Now the 23-year-old graduate of North Carolina State University has a job as a business analyst for computer software firm SAS in Cary, N.C., where he makes $40,000 a year.

In ninth grade, Mr. Archie says, he was skipping school, using and selling drugs, stealing cars and "staying one step ahead of arrest and prison."

Today, he serves a mentor and tutor for Communities in Schools (CIS), where he says he wants to help children in poverty to "stay in school and choose success."

Mr. Archie's father was killed when he was in the second grade. His mother sold the family's monthly allotment of food stamps to support her crack-cocaine addiction. The main attraction at school for young Acton was the free breakfast and lunch he received each day.

One day when he was skipping class from Olympic High School, CIS site coordinator Rodney Carr came looking for him.

"He was a smooth-dressed, smooth-talking African American," Mr. Archie told CIS supporters at a recent dinner hosted by Dan Glickman, president of the Motion Picture Association of America. "It just took a 15-minute conversation for me to realize he cared about me. He actually made a deal with me. He said, 'If you will fight to stay in school, I'll fight to help you go to college.'

"Now, it's my obligation to give back what I can, to go back to speak to children," Mr. Archie said.

CIS is cited in a recent report by Educational Testing Service of Princeton, N.J., as one of the country's most effective dropout-prevention programs.

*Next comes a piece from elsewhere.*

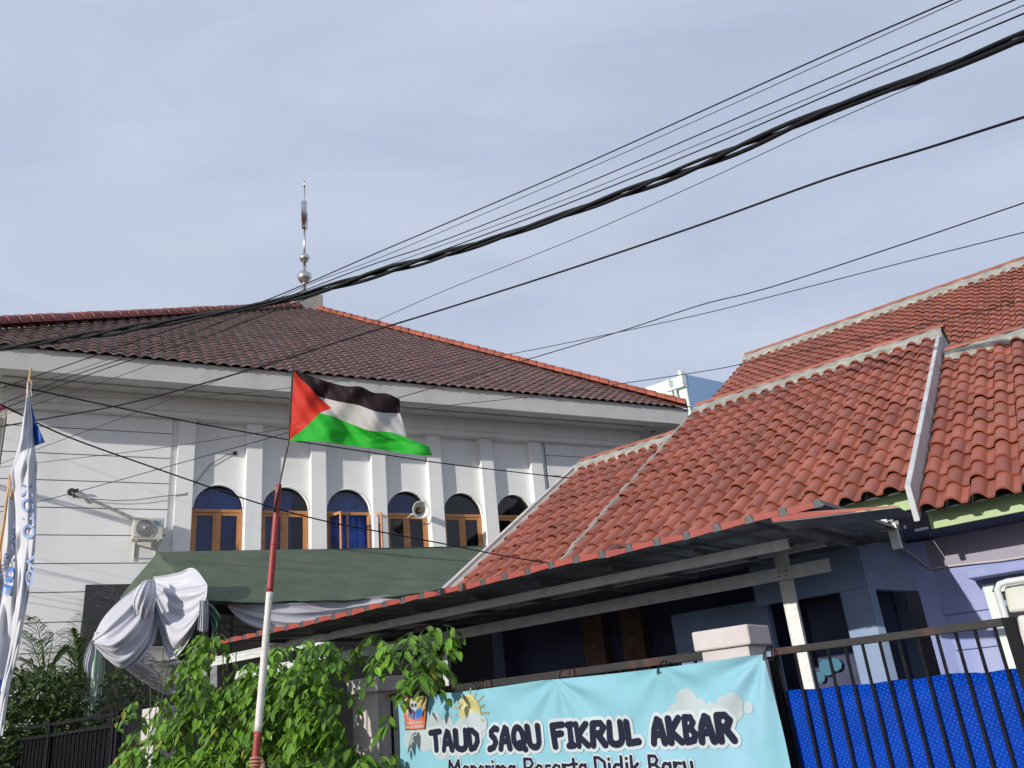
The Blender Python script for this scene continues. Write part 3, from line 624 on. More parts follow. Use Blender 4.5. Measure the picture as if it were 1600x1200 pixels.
for i in range(nr_):
    t0 = (i+.0)/nr_-.01/nr_; t1_ = (i+.74)/nr_
    q0 = rng.normal(0, .003)
    ed.hexa([cp(t0,CB-0.015,-.012+q0), cp(t1_,CB-0.015,-.006+q0), cp(t1_,CB-0.003,-.006+q0), cp(t0,CB-0.003,-.012+q0), cp(t0,CB-0.020,.040+q0), cp(t1_,CB-0.020,.034+q0), cp(t1_,CB-0.003,.034+q0), cp(t0,CB-0.003,.052+q0)])
ed.build('red_edge_strip', m_redmetal, can)
for i in range(nr_):
    nt_ = MB(); ta = (i+.71)/nr_; tb_ = (i+.98)/nr_; tm = (i+.87)/nr_; q0 = rng.normal(0, .004)
    nt_.hexa([cp(ta,CB-.012,-.012), cp(tb_,CB-.012,-.012), cp(tb_,CB+.0,-.012), cp(ta,CB+.0,-.012), cp(ta+.06/nr_,CB-.012,.050+q0), cp(tm+.05/nr_,CB-.012,.052+q0), cp(tm+.05/nr_,CB+.0,.052+q0), cp(ta+.06/nr_,CB+.0,.050+q0)])
    nt_.build('rib_end', m_ribend, can)  # plates raised to keep sunlight out of the rib openings
def chan(p0, p1, b_, h_, w_, name, mt=m_steel, lip=.012):
    """C channel between two house-frame points (a,z)"""
    d = np.array([p1[0]-p0[0], p1[1]-p0[1]]); b = MB()
    def C(a, bb, z):   # a 0..1
        return P(p0[0]+d[0]*a, bb, p0[1]+d[1]*a+z)
    b.box(C, 0, 1, b_+.004, b_+.007, -h_, 0); b.box(C, 0, 1, b_-lip*0, b_+w_, 0, .004); b.box(C, 0, 1, b_, b_+w_, -h_-.004, -h_)
    b.box(C, 0, 1, b_-.006, b_+.0035, -.016, .004); b.box(C, 0, 1, b_-.006, b_+.0035, -h_-.004, -h_+.012)
    b.box(C, 0, 1, b_-.001, b_+.0035, -h_*.55, -h_*.42)
    return b.build(name, mt, can)
def az_(px, py, b_): q = abz(atH(px, py, b_)); return (q[0], q[2])
B6 = 7.9
chan(az_(367,1050,B6), az_(1294,873,B6), B6, .108, .05, 'beam')
chan(az_(330,1028,B6+.12), az_(1285,831,B6+.12), B6+.12, .127, .05, 'beam')
chan(az_(1205,836,8.2), az_(1385,811,8.2), 8.2, .10, .05, 'beam')
chan(az_(420,1008,6.9), az_(1230,842,6.9), 6.9, .075, .05, 'purlin')
for pxs in ((420,1001,1000,905),(1000,905,1395,812)):
    chan(az_(pxs[0],pxs[1],B6+.4), az_(pxs[2],pxs[3],B6+.4), B6+.4, .06, .04, 'purlin', m_under)
for k in range(9):
    a_ = CL[0]+.5+k*.85; zb = 2.74
    if a_ > -2.3: continue
    b = MB(); b.hexa([P(a_,CB+.35,2.80), P(a_+.035,CB+.35,2.80), P(a_+.035,8.4,2.84), P(a_,8.4,2.84), P(a_,CB+.35,2.845), P(a_+.035,CB+.35,2.845), P(a_+.035,8.4,2.89), P(a_,8.4,2.89)]); b.build('rafter', m_under, can)
fl_ = [atH(1205,806,CB), atH(1260,800,CB), atH(1330,795,CB), atH(1404,790,CB)]; b = MB()
G = [[p_+upv*dz+nI*db for p_ in fl_] for dz, db in ((.0,-.01),(-.045,-.005))]; G[1][3] = G[0][3]-upv*.008; G[1][2] = G[0][2]-upv*.025; b.grid(G); b.build('red_edge_strip', m_redmetal, can, solid=.003)
MB().box(P, -9.5, -1.95, 8.45, 8.47, 2.86, 3.02).build('light_block_strip', m_under, can)  # added strip, stops light leaking through the sheet ribs onto the wall
G = [[p_-upv*(.05 if i < 2 else .03 if i < 3 else .012)+nI*db-upv*dz for i, p_ in enumerate(fl_)] for dz, db in ((0,0),(.02,.35))]; b = MB(); b.grid(G); b.build('bent_sheet_end', m_under, can, solid=.004)
def upright(px0, py0, px1, py1, b_, w_, name='post', foot=False):
    q0 = abz(atH(px0, py0, b_)); q1 = abz(atH(px1, py1, b_)); ac_ = (q0[0]+q1[0])/2
    b = MB(); z0 = q1[2] if foot else 0; z1 = q0[2]
    b.box(P, ac_-w_/2, ac_+w_/2, b_, b_+.003, z0, z1); b.box(P, ac_-w_/2, ac_-w_/2+.012, b_-.006, b_-.001, z0, z1); b.box(P, ac_+w_/2-.012, ac_+w_/2, b_-.006, b_-.001, z0, z1)
    b.box(P, ac_-w_/2, ac_-w_/2+.003, b_+.003, b_+.05, z0, z1); b.box(P, ac_+w_/2-.003, ac_+w_/2, b_+.003, b_+.05, z0, z1)
    return b.build(name, m_steel, can)
upright(1222, 855, 1256, 1076, 7.97, .124); upright(694, 1000, 697, 1068, 7.97, .088); upright(1394, 818, 1400, 858, 8.25, .08, foot=True)
b = MB()
for px, py in ((1217,893),(1228,891),(1217,901),(1228,899)): c_ = atH(px, py, B6-.008); b.lathe([(0,.008),(.006,.006),(.007,0)], c_, -nI, 8)
b.build('bolt', m_black, can)
# ------------------------------------------------------------------ street wall pillars, rail, gate
def pillar(px0, px1, pyt, b_, capw, zc, label, name='gate_pillar', shaft=None, h=.13, ov=.035):
    a0 = abz(atH(px0, pyt, b_))[0]; a1 = abz(atH(px1, pyt, b_))[0]
    r_ = thing(name, label, 'pillar', P((a0+a1)/2, b_+.2, 0))
    b = MB(); b.box(P, a0+ov, a1-ov, b_+ov, b_+.36-ov, 0, zc-h+.001); b.build('shaft', m_pinkw, r_, bevel=.008)
    b = MB(); b.box(P, a0, a1, b_, b_+.36, zc-h, zc); b.build('cap', m_pinkw, r_, bevel=.012)
    return a0, a1
BW = 5.42
zc1 = abz(atH(1120, 982, BW))[2]; zc2 = abz(atH(585, 1057, BW))[2]; zc3 = abz(atH(248, 1104, BW+.4))[2]
p1 = pillar(1079, 1169, 985, BW, .1, zc1, 'pale pink capped gate pillar behind the right end of the banner')
p2 = pillar(541, 588, 1060, BW, .1, zc2, 'pale pink capped pillar half covered by vine left of the banner')
p3 = pillar(222, 248, 1106, BW+.4, .1, zc3, 'slim white post behind leaves at the lower left', name='wall_post', ov=.002)
rl = thing('iron_fence', 'black iron fence rail and bars behind the blue banner', 'fence', P((p2[1]+p1[0])/2, BW+.15, 0))
zr0 = abz(atH(640, 1084, BW+.1))[2]; zr1 = abz(atH(1078, 1026, BW+.1))[2]
b = MB(); b.hexa([P(p2[1],BW+.1,zr0-.03), P(p1[0],BW+.1,zr1-.03), P(p1[0],BW+.13,zr1-.03), P(p2[1],BW+.13,zr0-.03), P(p2[1],BW+.1,zr0+.025), P(p1[0],BW+.1,zr1+.025), P(p1[0],BW+.13,zr1+.025), P(p2[1],BW+.13,zr0+.025)]); b.build('rail', m_rail, rl, bevel=.004)
nb = 26
for k in range(nb):
    a_ = p2[1]+.06+(p1[0]-p2[1]-.12)*k/(nb-1); MB().box(P, a_-.008, a_+.008, BW+.105, BW+.125, .7, zr0-.035).build('bar', m_black, rl)
b = MB(); b.box(P, p3[0]-.3, p1[0]+.05, BW+.06, BW+.2, 0, .7); tag(b.build('low_wall', m_pinkw), 'low pale wall running under the iron fence and banner', 'wall')
# gate
gt = thing('iron_gate', 'black iron bar gate with a rusty top rail at the lower right', 'gate', P(-.9, BW+.1, 0))
gzl = abz(atH(1205, 1013, BW+.1)); gzr = abz(atH(1568, 966, BW+.1)); zg = (gzl[2]+gzr[2])/2
g0, g1 = gzl[0], gzr[0]
MB().box(P, g0, g1+.02, BW+.09, BW+.125, zg-.045, zg).build('top_rail', m_rail, gt, bevel=.004)
MB().box(P, g0-.03, g0+.012, BW+.08, BW+.13, .1, zg-.046).build('stile', m_black, gt, bevel=.004)
MB().box(P, g1-.01, g1+.055, BW+.08, BW+.13, .1, zg-.002).build('stile', m_black, gt, bevel=.004)
MB().box(P, g0, g1, BW+.09, BW+.125, .1, .15).build('bottom_rail', m_rail, gt)
tops = [1211, 1239, 1262, 1290, 1317, 1344, 1371, 1400, 1430, 1460, 1489, 1519, 1550]
for k, px in enumerate(tops):
    a_ = abz(atH(px, 1013-(px-1205)*.129, BW+.1))[0]
    MB().tube([P(a_, BW+.107, .15), P(a_, BW+.107, zg-.045)], .0105, 8).build('bar', m_black, gt, smooth=True)
bz = abz(atH(1217, 1081, BW+.16))[2]; bz2 = abz(atH(1585, 1046, BW+.16))[2]
# blue plastic sheet with rows of pale flecks
m_blue = mat('blue_perforated_plastic', (.0,.035,.32), .6, var=.2, scale=3, spec=.06)
def flecks():
    t = m_blue.node_tree; l = t.links; p = t.nodes['Principled BSDF']; uvn = N(t, 'ShaderNodeUVMap'); mpn = N(t, 'ShaderNodeMapping'); mpn.inputs['Scale'].default_value = (1,1,1); mpn.inputs['Rotation'].default_value = (0,0,.6)
    vo = N(t, 'ShaderNodeTexVoronoi'); vo.inputs['Scale'].default_value = 46; vo.inputs['Randomness'].default_value = .18
    r = N(t, 'ShaderNodeValToRGB'); r.color_ramp.elements[0].position = .16; r.color_ramp.elements[1].position = .30; r.color_ramp.elements[0].color = (.5,.5,.5,1); r.color_ramp.elements[1].color = (0,0,0,1)
    mm = N(t, 'ShaderNodeMixRGB'); mm.inputs[2].default_value = (.035,.17,.50,1); old = p.inputs['Base Color'].links[0].from_socket
    l.new(uvn.outputs[0], mpn.inputs[0]); l.new(mpn.outputs[0], vo.inputs[0]); l.new(vo.outputs['Distance'], r.inputs[0]); l.new(r.outputs[0], mm.inputs[0]); l.new(old, mm.inputs[1]); l.new(mm.outputs[0], p.inputs['Base Color'])
flecks()
b = MB(); G = []; uvs = []
for z_ in np.linspace(.12, 1, 12):
    row = []
    for x in np.linspace(0, 1, 60):
        a_ = g0+.01+(g1+.16-g0)*x; zt_ = bz+(bz2-bz)*x+.004*math.sin(x*31)+.006*(1 if x > .55 and x < .75 else 0); zz = .1+(zt_-.1)*(z_-.12)/.88
        row.append(P(a_, BW+.135+.004*math.sin(x*12+z_*2)+.001*math.sin(x*61), zz)); uvs.append((a_, zz))
    G.append(row)
b.grid(G); b.uv = uvs
tag(b.build('plastic_sheet', m_blue, smooth=True, solid=.003), 'bright blue flecked plastic sheet fixed behind the black gate bars', 'plastic sheet')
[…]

The group operates in 28 states and more than 3,000 schools. It provides adult mentors who become "big brothers and big sisters" to children and their parents to "help them with the multiple stresses of daily life, most often factors outside of school," says Bill Milliken, who founded the organization 30 years ago in the Harlem section of New York City.

"It's not handouts; it's not a freebie," says Wall Street investment executive James M. Allwin, CIS' board chairman. "It's just a gentle hand that so many kids need. If they don't stay in schools, they end up on the streets; they end up in drugs. ... This is not an isolated problem. It's a challenge throughout the country."

James Woody, CIS executive director in the District, says the stay-in-school group established a start-up program at Turner Elementary School in Southeast. Plans are under way to expand to four more D.C. schools in the fall.

"In D.C., 56 percent [of students] drop out during middle school," he says. "What opportunity is a kid going to have that doesn't go beyond seventh grade?"

Marsha Parker, principal at Turner Elementary, says CIS' involvement helped to forge a partnership between the community and public schools, which need to work together for neighborhood and school improvement.

"CIS provides another layer of community support and resources," she says. "Many of my parents are not familiar where those resources are available."